CRÔNICA 4 - Lágrima Siamesa


Depressão tende a ser precedida de euforia. Uma alegria espasmódica e aflita, descabida, que acaba como começa, encaixando perfeitamente num sentimento igualmente exagerado, proporcionalmente inverso. Um dando passagem ao outro. É comum essa sensação quando nosso time está numa final de campeonato ou nosso lutador favorito está no octagon. O improvável são esses dois sentimentos nos tomarem o âmago ao mesmo tempo, num desafio as leis da física, química, ou seja lá o que for, estraçalhando conceitos emotivos, os dois ao mesmo tempo, na mesma hora, num yin-yang terrível e apaixonante. Se futebol é uma caixinha de surpresas, MMA é a caixa de Pandora, e ela foi aberta no último Strikeforce.

Como bom humanista, nem feminista nem machista, admiro a conquista justa.

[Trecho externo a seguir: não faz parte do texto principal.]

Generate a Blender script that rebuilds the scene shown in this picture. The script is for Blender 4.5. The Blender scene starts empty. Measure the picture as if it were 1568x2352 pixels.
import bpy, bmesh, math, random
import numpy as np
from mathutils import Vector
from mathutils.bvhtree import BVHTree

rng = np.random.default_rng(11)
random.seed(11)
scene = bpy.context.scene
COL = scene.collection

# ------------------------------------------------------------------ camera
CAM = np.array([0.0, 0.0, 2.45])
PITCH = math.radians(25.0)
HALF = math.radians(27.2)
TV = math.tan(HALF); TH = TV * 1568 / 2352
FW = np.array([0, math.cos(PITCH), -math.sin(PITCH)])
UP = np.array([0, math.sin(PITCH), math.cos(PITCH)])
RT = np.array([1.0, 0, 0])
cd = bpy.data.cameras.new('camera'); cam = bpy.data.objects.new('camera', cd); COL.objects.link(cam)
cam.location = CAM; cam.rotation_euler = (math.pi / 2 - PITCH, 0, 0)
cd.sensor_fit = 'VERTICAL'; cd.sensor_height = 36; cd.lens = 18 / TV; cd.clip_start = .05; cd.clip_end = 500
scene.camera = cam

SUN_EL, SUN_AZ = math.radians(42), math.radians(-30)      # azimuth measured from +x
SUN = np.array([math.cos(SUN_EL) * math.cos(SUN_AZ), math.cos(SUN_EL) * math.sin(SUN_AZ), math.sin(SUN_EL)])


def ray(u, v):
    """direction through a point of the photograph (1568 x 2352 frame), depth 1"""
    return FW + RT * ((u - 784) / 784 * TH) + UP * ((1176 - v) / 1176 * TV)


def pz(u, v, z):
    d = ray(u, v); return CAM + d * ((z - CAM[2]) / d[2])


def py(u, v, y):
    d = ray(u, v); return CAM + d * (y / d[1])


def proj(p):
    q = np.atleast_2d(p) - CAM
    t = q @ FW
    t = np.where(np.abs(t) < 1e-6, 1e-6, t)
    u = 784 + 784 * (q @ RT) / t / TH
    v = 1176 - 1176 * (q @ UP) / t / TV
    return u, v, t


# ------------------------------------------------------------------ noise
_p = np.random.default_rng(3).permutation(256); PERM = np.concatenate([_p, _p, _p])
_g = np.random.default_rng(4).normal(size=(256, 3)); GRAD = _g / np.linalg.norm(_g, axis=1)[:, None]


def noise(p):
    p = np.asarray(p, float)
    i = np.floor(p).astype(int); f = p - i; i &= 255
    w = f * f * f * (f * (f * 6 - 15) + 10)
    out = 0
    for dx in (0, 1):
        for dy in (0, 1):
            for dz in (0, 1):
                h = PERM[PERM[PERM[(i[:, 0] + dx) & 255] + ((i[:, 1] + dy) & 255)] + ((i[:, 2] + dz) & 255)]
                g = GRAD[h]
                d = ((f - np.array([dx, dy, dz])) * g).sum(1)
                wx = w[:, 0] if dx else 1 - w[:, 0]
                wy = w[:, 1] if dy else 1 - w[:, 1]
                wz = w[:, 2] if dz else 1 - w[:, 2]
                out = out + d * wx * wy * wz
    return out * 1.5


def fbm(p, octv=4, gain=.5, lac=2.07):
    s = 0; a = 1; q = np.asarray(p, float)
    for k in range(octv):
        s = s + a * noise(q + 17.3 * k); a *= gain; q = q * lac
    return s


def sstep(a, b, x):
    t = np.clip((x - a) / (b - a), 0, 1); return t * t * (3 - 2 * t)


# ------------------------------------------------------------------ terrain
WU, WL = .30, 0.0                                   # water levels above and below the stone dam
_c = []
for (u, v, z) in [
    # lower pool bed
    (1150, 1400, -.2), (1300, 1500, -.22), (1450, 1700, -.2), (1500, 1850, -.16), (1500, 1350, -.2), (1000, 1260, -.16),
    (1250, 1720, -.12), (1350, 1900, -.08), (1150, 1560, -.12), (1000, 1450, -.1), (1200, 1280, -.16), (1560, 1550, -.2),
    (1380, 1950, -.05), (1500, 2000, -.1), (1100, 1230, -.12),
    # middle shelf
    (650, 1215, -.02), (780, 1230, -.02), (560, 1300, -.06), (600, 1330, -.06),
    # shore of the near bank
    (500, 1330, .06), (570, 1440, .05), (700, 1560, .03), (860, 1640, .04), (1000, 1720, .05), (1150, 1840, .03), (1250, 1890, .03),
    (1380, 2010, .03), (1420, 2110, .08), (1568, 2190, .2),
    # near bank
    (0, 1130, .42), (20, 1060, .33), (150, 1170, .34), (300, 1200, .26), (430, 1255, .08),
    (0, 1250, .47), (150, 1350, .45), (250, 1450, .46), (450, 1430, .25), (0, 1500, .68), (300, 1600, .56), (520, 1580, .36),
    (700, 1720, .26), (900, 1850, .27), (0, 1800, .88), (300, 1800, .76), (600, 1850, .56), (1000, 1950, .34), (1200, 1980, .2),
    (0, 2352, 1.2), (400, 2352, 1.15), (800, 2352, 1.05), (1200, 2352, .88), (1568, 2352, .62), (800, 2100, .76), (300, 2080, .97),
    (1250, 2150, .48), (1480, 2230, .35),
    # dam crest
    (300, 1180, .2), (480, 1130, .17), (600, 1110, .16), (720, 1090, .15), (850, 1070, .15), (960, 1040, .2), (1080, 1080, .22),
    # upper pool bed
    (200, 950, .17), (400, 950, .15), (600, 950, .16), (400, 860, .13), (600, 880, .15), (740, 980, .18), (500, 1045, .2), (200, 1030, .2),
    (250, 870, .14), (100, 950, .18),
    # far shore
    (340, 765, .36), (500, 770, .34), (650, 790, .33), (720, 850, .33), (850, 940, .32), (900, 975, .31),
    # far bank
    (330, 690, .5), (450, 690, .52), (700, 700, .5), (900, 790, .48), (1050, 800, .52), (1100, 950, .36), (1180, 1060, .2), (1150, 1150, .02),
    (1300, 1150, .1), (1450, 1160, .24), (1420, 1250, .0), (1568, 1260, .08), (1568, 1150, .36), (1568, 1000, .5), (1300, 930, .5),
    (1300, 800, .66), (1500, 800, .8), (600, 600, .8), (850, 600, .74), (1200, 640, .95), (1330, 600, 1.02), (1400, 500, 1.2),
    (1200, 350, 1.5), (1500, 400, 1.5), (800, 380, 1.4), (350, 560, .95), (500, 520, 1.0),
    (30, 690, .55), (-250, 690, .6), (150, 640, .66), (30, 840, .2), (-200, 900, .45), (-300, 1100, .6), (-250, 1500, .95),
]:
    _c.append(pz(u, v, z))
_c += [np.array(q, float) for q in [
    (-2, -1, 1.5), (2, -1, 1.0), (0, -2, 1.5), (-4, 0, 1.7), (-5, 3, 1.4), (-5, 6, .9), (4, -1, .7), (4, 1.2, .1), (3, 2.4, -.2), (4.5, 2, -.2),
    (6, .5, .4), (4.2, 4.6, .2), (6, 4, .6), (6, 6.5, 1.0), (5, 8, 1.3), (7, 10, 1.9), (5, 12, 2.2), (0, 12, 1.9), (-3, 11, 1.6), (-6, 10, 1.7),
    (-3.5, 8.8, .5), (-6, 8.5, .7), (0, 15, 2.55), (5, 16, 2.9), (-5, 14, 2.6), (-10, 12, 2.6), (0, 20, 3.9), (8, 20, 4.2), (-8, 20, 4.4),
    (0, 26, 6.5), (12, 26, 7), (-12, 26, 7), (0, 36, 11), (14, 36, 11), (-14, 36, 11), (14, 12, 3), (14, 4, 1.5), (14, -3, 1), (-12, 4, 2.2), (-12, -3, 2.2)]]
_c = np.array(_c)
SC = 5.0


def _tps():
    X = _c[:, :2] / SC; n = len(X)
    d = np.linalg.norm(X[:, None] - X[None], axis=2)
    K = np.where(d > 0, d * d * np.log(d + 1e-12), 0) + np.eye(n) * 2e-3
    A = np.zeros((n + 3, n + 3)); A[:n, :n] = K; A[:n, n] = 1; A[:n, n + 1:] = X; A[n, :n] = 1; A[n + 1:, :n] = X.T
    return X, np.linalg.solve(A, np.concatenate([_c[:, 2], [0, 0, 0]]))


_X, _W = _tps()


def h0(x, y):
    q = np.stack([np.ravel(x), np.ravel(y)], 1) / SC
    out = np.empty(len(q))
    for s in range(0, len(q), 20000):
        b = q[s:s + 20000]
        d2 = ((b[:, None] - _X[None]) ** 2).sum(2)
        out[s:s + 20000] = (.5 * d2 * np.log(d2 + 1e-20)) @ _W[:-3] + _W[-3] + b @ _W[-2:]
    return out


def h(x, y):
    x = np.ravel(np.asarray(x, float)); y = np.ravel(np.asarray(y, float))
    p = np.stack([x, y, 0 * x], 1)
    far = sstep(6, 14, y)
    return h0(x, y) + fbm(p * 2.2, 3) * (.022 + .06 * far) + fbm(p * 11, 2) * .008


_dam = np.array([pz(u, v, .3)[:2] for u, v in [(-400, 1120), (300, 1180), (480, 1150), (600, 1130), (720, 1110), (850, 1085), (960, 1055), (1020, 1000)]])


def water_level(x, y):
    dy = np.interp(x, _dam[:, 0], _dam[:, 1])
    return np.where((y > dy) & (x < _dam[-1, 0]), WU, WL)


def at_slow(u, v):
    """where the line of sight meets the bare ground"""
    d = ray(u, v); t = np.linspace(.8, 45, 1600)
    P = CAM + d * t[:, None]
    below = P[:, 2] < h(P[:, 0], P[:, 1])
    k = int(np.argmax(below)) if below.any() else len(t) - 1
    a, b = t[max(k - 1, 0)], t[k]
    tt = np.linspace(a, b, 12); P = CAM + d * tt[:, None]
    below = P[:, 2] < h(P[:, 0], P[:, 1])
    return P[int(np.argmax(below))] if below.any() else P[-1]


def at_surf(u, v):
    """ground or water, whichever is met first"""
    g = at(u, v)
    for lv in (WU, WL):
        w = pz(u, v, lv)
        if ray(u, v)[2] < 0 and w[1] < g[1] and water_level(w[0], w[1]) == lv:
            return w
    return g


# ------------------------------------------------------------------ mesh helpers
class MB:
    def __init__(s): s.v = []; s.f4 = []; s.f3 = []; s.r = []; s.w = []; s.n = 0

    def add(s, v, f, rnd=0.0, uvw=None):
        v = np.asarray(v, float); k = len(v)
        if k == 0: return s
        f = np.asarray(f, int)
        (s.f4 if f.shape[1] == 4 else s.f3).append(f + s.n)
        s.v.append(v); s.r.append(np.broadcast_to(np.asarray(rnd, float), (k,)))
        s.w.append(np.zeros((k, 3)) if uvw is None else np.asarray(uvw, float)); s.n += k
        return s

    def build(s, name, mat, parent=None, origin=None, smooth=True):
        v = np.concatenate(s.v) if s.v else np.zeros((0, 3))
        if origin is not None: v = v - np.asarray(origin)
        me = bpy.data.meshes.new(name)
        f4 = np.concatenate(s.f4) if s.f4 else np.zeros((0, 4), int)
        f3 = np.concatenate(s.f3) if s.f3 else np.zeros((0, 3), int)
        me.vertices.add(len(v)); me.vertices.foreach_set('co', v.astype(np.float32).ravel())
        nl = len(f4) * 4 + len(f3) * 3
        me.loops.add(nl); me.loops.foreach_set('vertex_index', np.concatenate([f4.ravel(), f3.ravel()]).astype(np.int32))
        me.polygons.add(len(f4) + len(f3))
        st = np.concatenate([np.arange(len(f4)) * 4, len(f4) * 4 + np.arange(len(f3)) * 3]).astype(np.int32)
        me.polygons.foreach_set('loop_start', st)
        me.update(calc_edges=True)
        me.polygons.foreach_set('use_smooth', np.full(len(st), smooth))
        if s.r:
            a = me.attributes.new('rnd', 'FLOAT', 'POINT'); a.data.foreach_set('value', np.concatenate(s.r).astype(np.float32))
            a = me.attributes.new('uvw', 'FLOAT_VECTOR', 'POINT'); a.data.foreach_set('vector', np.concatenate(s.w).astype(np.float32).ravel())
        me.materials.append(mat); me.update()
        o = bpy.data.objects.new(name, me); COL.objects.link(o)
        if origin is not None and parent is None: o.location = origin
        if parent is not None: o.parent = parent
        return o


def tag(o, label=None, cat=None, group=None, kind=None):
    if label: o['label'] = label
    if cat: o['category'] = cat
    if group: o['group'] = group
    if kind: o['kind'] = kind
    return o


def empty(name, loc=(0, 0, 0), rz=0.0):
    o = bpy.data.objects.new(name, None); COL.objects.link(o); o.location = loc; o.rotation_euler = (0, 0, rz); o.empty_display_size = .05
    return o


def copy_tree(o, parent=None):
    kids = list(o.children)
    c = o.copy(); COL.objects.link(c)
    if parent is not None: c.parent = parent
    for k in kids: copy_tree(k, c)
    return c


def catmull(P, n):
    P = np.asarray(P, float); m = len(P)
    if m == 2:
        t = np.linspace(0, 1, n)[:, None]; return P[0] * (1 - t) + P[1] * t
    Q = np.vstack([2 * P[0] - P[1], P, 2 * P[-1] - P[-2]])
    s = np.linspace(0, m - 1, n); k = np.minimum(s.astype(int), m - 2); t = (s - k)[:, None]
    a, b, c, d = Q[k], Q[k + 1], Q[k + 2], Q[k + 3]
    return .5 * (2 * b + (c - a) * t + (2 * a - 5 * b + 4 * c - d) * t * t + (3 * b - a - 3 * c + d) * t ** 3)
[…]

A vitória pela superação, pelo talento, sem erros de juiz, sem acasos. E a vitória de Cris Cyborg me comoveu. Não por ser ela mulher e sua vitória mostrar que as mulheres podem fazer as mesmas coisas que os homens ou esses atestados sexistas que sublinham mais as diferenças do que decantam. Foi comovente por ser visceral, pela violência de uma campeã que, mesmo superando facilmente sua adversária, suou e sangrou e tencionou os músculos até o fim da luta. Sem dança, sem firula, num respeito brutal que só um esporte de combate permite. Em MMA, respeito é soco na cara, é esforço, é o choque, é colocar em cada movimento os ligamentos em risco, os ossos para serem fissurados. E isso vindo de uma campeã, que poderia cadenciar a luta, poderia amaciar o impacto ou poupar o corpo, é lindo de ver. O beijo em seu marido, seguido de um “eu te amo” visivelmente sincero, com a adversária estirada na lona, ao seu lado, descabelada, destruída, ensangüentada, é um manifesto pela magia violenta e poética desse esporte. Um momento Quentin Tarantino que só MMA proporciona. Nesse segundo, metade de uma lágrima umedeceu meu globo ocular.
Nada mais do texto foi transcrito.